→ Work instructions:
Check each line of the listing below for the string "from", and copy the ones that have it.

→ Supplied information:
_ _ _ _ _

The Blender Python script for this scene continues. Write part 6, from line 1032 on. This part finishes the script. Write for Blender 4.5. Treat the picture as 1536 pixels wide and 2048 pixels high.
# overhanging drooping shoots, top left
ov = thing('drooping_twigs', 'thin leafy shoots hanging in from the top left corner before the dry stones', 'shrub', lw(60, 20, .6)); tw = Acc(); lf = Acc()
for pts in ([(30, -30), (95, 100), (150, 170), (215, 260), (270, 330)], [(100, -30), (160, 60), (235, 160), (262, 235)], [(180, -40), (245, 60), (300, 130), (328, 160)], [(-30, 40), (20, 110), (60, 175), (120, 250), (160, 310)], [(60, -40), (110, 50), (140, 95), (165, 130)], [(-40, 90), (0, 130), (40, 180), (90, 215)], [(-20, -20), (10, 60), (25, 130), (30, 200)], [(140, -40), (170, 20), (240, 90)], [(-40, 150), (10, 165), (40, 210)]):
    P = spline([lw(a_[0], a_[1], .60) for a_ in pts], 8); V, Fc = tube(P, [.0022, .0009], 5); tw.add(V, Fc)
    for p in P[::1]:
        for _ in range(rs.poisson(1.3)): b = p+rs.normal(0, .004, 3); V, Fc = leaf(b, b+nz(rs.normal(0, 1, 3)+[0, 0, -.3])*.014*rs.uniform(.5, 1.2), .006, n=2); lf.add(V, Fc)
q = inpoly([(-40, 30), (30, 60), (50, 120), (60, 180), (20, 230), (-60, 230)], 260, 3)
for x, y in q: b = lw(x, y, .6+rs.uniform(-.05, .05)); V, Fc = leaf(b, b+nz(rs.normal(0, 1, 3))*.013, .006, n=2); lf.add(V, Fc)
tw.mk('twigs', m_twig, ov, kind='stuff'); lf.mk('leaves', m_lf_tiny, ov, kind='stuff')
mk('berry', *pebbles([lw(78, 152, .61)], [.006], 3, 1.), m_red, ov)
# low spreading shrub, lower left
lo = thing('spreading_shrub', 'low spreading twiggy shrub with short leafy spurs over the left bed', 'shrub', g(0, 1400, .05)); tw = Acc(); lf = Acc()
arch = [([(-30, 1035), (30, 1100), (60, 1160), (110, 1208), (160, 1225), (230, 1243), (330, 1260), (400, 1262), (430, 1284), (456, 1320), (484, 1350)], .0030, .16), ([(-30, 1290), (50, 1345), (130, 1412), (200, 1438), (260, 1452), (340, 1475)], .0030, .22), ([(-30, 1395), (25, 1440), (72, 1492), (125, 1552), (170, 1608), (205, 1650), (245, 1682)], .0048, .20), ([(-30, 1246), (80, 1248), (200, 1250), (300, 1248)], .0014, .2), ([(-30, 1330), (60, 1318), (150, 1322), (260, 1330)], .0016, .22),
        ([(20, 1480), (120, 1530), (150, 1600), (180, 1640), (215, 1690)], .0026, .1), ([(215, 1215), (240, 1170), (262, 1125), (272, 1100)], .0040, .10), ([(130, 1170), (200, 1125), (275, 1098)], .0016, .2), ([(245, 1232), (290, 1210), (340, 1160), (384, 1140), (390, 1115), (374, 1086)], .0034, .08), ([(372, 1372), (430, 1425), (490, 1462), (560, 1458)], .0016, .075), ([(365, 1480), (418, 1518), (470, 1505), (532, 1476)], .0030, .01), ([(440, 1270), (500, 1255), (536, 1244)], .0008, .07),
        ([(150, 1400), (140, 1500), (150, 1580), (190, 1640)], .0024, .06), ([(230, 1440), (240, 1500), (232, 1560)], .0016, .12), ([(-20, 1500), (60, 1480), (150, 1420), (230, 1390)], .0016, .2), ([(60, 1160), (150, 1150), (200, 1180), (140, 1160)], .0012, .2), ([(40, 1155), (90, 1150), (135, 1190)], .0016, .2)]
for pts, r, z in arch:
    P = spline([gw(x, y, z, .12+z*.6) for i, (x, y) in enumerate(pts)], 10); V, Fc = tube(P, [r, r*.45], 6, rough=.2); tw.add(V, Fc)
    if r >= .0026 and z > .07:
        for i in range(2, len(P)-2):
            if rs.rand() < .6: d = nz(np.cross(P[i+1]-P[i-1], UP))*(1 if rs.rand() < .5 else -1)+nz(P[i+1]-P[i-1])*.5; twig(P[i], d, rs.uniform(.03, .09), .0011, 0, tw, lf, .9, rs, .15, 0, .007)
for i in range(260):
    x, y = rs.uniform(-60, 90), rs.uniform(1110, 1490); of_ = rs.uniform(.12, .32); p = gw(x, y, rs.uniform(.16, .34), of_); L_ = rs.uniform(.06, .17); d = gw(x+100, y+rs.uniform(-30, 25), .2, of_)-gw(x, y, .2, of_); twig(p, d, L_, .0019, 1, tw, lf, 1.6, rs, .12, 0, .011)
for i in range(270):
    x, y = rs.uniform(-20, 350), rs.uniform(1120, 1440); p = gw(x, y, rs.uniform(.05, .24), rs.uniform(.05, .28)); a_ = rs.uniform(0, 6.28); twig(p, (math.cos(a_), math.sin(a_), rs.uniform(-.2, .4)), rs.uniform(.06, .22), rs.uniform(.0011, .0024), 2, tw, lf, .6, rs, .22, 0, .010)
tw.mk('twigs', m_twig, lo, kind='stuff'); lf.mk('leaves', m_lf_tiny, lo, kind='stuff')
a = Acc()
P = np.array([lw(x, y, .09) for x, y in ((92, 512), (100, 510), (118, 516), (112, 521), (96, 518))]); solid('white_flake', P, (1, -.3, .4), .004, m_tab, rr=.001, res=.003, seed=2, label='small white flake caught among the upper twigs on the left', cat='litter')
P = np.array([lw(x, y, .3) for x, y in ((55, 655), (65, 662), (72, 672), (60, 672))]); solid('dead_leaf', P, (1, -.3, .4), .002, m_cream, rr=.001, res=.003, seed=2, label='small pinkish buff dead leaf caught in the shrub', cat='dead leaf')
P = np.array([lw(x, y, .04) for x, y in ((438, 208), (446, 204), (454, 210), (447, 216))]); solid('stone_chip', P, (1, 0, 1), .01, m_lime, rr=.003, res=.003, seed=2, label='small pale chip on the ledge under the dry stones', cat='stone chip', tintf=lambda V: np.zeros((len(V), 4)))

_ _ _ _ _

→ Final result:
The Blender Python script for this scene continues. Write part 6, from line 1032 on. This part finishes the script. Write for Blender 4.5. Treat the picture as 1536 pixels wide and 2048 pixels high.
ov = thing('drooping_twigs', 'thin leafy shoots hanging in from the top left corner before the dry stones', 'shrub', lw(60, 20, .6)); tw = Acc(); lf = Acc()